Motorrad foi o único filme nacional a figurar no Festival Internacional de Cinema de Toronto em 2017. Lá teve sua primeira exibição é já garantiu distribuição para países como Estados Unidos, França, Itália, Japão, Canadá, China e outros. Dirigido por Vicente Amorim, fica fácil identificar que a história veio das páginas cheias de requadros, balões, splashes e balões de onomatopéias. A história se baseia em um grupo de motocross que se aventura por um trilha na belíssima Serra da Canastra, em Minas Gerais. Aliás, este é mais um ponto a favor do filme. Desde já vou planejar alguma trilha por essas bandas. Mais uma riqueza nacional levada para o mundo inteiro pelas lentes do nosso cinema. Nessa trilha, o grupo passa a ser perseguido e caçado por outro grupo de motocross. Esses, todos de preto, com correntes e facas bem afiadas, prontos para uma perseguição bem sangrenta.

Mas daí uns troços ruins começam a acontecer

Desde os primeiros momentos vemos a preocupação em transpor os quadrinhos para as imagens filmadas da melhor forma possível. Nas HQs é possível contar uma história com cortes secos, fazendo com que nossa imaginação complete o espaço que existe entre os quadros. Isso fica nítido no filme, mas nem sempre funciona. Como arte de absorção quase automática, talvez a opção da direção pudesse ser por mastigar um pouco mais as cenas, dando tempo aos espectadores. O que é possível na sétima arte em termos de ritmo de aquisição, mas não na nona (os quadrinhos). Por outro lado, essa opção também dá um ao terror de Motorrad um toque poético de imagem e de narrativa. Há poucos diálogos e você não precisa se preocupar com explicações. Basta ficar observando. Fica evidente também a dificuldade em se fazer um filme desses sem acabar distorcendo a geografia do local. Perseguições e ações dos personagens precisam do ambiente propício, e isso só é possível à arte de editar imagens fazendo que um local pareça ser um recorte que não é tão preciso.

Mas o cenário é top!

Motorrad tem também um tom acertado de estética. O clima de mistério combina com os tons usados, a quase ausência de cor, numa paleta chapada, aliada à Serra da Canastra e o uso de motocicletas vindas de ferro-velho sem (muitas) cores que completam a ideia de local desolado. Alguns podem lembrar filmes com cenários pós-apocalípticos, como de um Mad Max da vida. Mas Motorrad tem identidade própria. E sem vergonha nenhuma, temos a clássica história de um grupo perdido que vai perdendo seus componentes um a um. O trailer é quase expositivo nesse quesito.

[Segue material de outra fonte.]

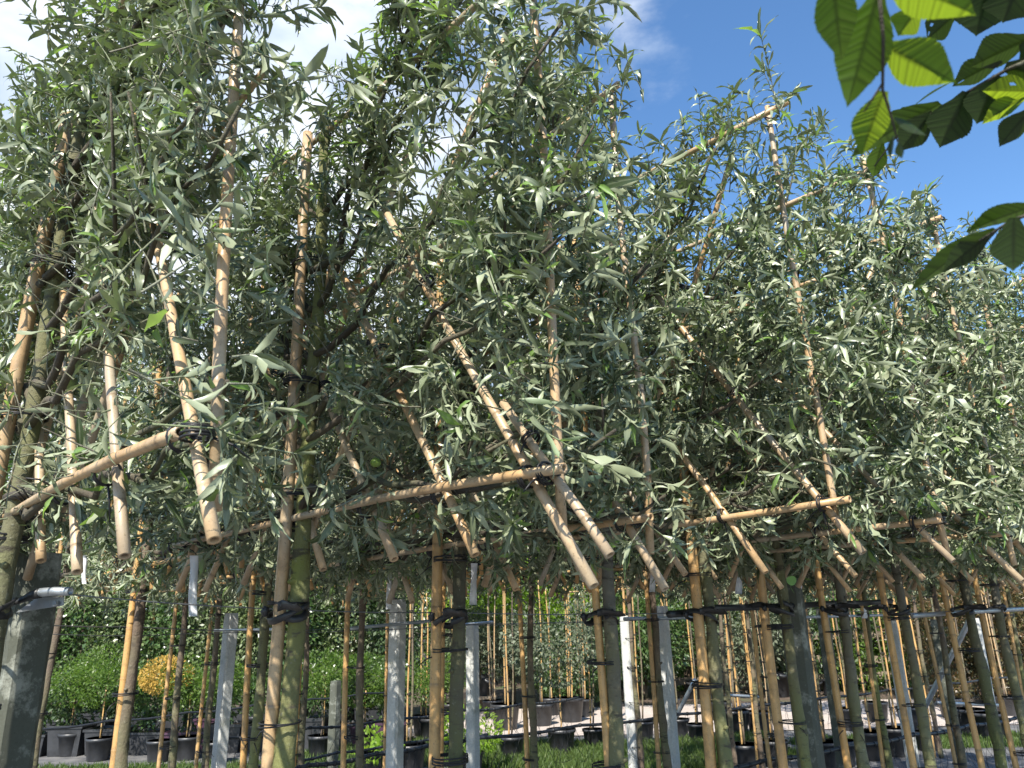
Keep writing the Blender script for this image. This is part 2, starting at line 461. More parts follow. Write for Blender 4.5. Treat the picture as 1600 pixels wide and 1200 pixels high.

O elenco traz Guilherme Prates como o protagonista Hugo, Carla Salle como Paula, Emílio Dantas como Ricardo, Juliana Lohmann (de duas gerações de Malhação) como Bia, Pablo Sanábio como Tomás, Rodrigo Vidigal como Rafa, Alex Nader como Maurício e Jayme Del Cueto como “o homem velho”. Apesar de algumas participações questionáveis, o núcleo segura as pontas, mesmo se estão sendo queimados, decapitados ou afogados. Eles não comprometem a experiência, mas se percebe que tudo isso faz parte de um gênero quase inexplorado nas artes cênicas brasileiras. E isso fica também evidente em cenas de perseguições onde os atores precisam ficar sem capacetes, e de quebra, sem dublês.

Juliana Lohmann, no filme a garota Bia, fez duas gerações de Malhação, mas quem brinca com fogo é pra se queimar

Motorrad cumpre o que se propõe e traz um bom entretenimento para os amantes de filmes com uma pegada mais violenta e tensa. A trilha sonora acompanha os movimentos das motos e remete muito ao clima construído: motos, noite, trilhas, sustos e violência. Ela é única e constante, batizada com exatidão como “Last Ride”. O filme ganhou elogios mundo afora e pode até ser o início de uma franquia ainda maior, pois há uma narrativa misteriosa que deixa margem para muitas interpretações. Embora pudesse ter trabalhado melhor alguns aspectos na transição das HQs para as telonas, a produção é sim um trunfo do cinema nacional. Espero que com ele, outros possam construir histórias originais com seu gênero próprio e sem medo de ser feliz, assim como a fatídica fatia de filmes de comédias nacionais que pouco ou quase nada acrescentam nas salas de cinema. O cinema nacional pode mais e Motorrad é o exemplo disso.